MOSCOW, AUG. 3 -- Soviet President Mikhail Gorbachev and Russian republic President Boris Yeltsin today issued a joint invitation to all Soviet republics to participate in summit talks on creating a new economic reform package.

The invitation to the economic negotiations, which are likely to lead to economic proposals far more radical than the present central government plan, is further evidence of the evolving political cooperation of two political figures who only weeks ago were fierce public rivals.

Gorbachev, who has been able steadily to free himself of the grip of the conservatives in the Communist Party apparatus and has called for a "center-left coalition" to deepen reforms, reportedly has reached agreement in principle with Yeltsin to introduce an unprecedented plan for privatization and denationalization in Soviet industry.

Yeltsin's deputy prime minister, Gennadi Filshin, said Gorbachev is prepared to jettison the central government's more cautious plan for a transfer to a market economy in favor of a far more radical 500-day "transition" program drafted by Yeltsin and his aides in the country's largest and most influential republic.

The invitation to the other Soviet republics is linked to Gorbachev's intention to rewrite the structure of the political arrangements among the 15 constituent republics and Moscow. Gorbachev's decision to draft a new union treaty allowing far greater local control has been forced by the realities of regional politics and demands. With the exception of four Central Asian republics, every republican legislature in the union has issued a declaration either of sovereignty or, in the case of the three Baltic states, outright independence.

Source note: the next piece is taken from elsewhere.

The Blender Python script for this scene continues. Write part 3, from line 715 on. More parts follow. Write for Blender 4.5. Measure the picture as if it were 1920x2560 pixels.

Russian republic Prime Minister Ivan Silayev said today that new economic proposals should be prepared by the end of the month. Some republics already have begun meetings on future bilateral economic ties. In Moscow, leaders of the Russian and Lithuanian republics discussed future trade ties today. A spokesman said the Russian republic and Lithuania, which is preparing for independence talks with Moscow, will sign an economic cooperation pact in Vilnius in two weeks.

Gorbachev and Yeltsin already have formed a working group on the new economic program that includes the author of the Russian republic's 500-day program, Grigori Yavlinski, and two members of Gorbachev's inner circle, presidential cabinet member Stanislav Shatalin and economic adviser Nikolai Petrakov. All three have strongly rejected the latest economic reform plan drafted by Prime Minister Nikolai Ryzhkov.